Well, where would you download them? Or if you're talking about printed books: where would you order them? See?
Never before has anyone accomplished to make me want to throw a whole library in its entirety at them, including the building. Good job.
My town library was ridiculously small. Not everyone has the same opportunities.
But we do used books anyway, they were usually the encyclopedia, the dictionary, and text books.
This tip probably isn't useful to you today, but in many library systems you can request a book at your local library and they will deliver it to you from some other branch that has a copy of it
I think my small public library was donation-based. Very few interesting books there, and no way to browse for and request specific books. Maybe university libraries did that.
Glad to be of service!
Back in the very early 90’s I had a salesman from Britannica show up on my doorstep. I was amenable and ended up buying a set of encyclopedias. I loved them partially because I love books, but I also loved that I had all this information at the ready even if frozen in the time when they were printed.
Now we have the internet and it’s nice and all, but I wish I still had those books.

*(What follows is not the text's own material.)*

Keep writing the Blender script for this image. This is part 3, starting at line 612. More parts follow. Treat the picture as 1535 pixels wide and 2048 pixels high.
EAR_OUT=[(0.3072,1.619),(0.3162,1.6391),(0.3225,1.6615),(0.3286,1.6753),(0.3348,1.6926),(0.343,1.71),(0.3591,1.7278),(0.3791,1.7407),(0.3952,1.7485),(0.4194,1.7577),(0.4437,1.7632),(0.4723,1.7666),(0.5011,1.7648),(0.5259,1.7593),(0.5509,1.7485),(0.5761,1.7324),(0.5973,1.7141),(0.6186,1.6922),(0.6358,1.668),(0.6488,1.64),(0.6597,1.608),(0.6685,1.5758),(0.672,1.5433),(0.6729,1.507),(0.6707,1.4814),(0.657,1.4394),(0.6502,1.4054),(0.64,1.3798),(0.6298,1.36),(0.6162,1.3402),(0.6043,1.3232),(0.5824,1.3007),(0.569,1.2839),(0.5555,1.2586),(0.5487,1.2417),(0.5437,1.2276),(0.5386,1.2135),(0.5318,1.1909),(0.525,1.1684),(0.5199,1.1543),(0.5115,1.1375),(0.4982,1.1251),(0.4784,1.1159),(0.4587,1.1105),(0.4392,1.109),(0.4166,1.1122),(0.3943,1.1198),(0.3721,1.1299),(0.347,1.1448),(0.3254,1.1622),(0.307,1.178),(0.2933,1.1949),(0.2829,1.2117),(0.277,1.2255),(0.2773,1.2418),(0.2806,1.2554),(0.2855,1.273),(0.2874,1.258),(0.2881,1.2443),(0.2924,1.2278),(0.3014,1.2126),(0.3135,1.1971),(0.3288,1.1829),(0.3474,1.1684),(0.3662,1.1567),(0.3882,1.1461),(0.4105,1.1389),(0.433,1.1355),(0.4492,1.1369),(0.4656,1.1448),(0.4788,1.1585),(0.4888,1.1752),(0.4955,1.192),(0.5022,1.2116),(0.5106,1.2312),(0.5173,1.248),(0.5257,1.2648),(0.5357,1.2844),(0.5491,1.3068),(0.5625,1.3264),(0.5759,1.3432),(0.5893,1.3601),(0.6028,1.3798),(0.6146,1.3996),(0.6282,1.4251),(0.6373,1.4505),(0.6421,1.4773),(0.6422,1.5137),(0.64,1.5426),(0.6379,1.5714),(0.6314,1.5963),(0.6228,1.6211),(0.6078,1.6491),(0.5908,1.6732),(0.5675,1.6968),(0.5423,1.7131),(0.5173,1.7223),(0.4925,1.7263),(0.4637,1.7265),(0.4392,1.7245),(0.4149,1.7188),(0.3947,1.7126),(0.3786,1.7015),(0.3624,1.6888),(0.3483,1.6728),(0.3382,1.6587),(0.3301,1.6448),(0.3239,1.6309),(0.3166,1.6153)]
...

The Britannica was one of those essential things for every home. It was like having a home computer. It contained as complete a collection of human knowledge that was possible without a full-blown library.
I remember in the 90s looking through them trying to answer a random question I had and then later on going to the library to check out more research material if the Brittanica didn't satisfy my curiosity.
As great as the internet is, I miss running a finger across the tomes to learn something new about the world.
We had a set of encyclopedias at home when I was a kid and also one called Childcraft that was written for kids. They were great. I spent a lot of time browsing and reading them.
I feel like every house I was in had a set of encyclopedias, and a copy of "The Way Things Work". I'm kinda ashamed I have neither in my house today.
This thread is making me want to buy an encyclopedia set.
Just checked, $1,500-2,000 for the Encyclopedia Brittanica, no longer in print. Most recent edition is from 2010...
I guess I'll just put wikipedia on an e-reader...
Your local library is free, and i would guess they have paper encyclopedias
I grew up in a household with the Encyclopedia Britannica (and some kind of a German version of it) and at some point I and my father would look who's faster, me on my smartphone or he with his books. For newer tropics, he didn't stand a chance.
Not quiet an encyclopedia, but as a child I really liked The Top 10 of Everything books.
This was late the late 90s, we had dial-up, but internet was still in its infancy.
I definitely had the 1999 and 1998 editions:
Microsoft Encarta was also mind-blowing for its time, especially if your were a child in the late 90s and early 2000s.
IIRC, they no longer print it, but you can probably buy used collections.
kagis
Yeah. The final print edition was 2010:
https://en.wikipedia.org/wiki/Encyclop%C3%A6dia_Britannica
Copyright (well, under US law, and I assume elsewhere) also doesn't restrict actually making copies, but distributing those copies. If you want to print out a hard copy of the entire Encyclopedia Britannica website for your own use in the event of Armageddon, I imagine that there's probably software that will let you do that.
Thanks, I do recall when they announced the last printing. Book collections can get cumbersome things to haul around in our lives and I have many already. If I ran across a more current set maybe I’d bite, but I won’t chase them down. I did already acquire the set of Great Books (classic literature and philosophy collection) that my father bought and dragged around. I’ve read some of the authors, but if I’m being honest I’d admit the 54 volumes are now mostly decorative in function and do look nice up on the shelf. I won’t get rid of them as I see their value, but that also means I have the opportunity to move them…again.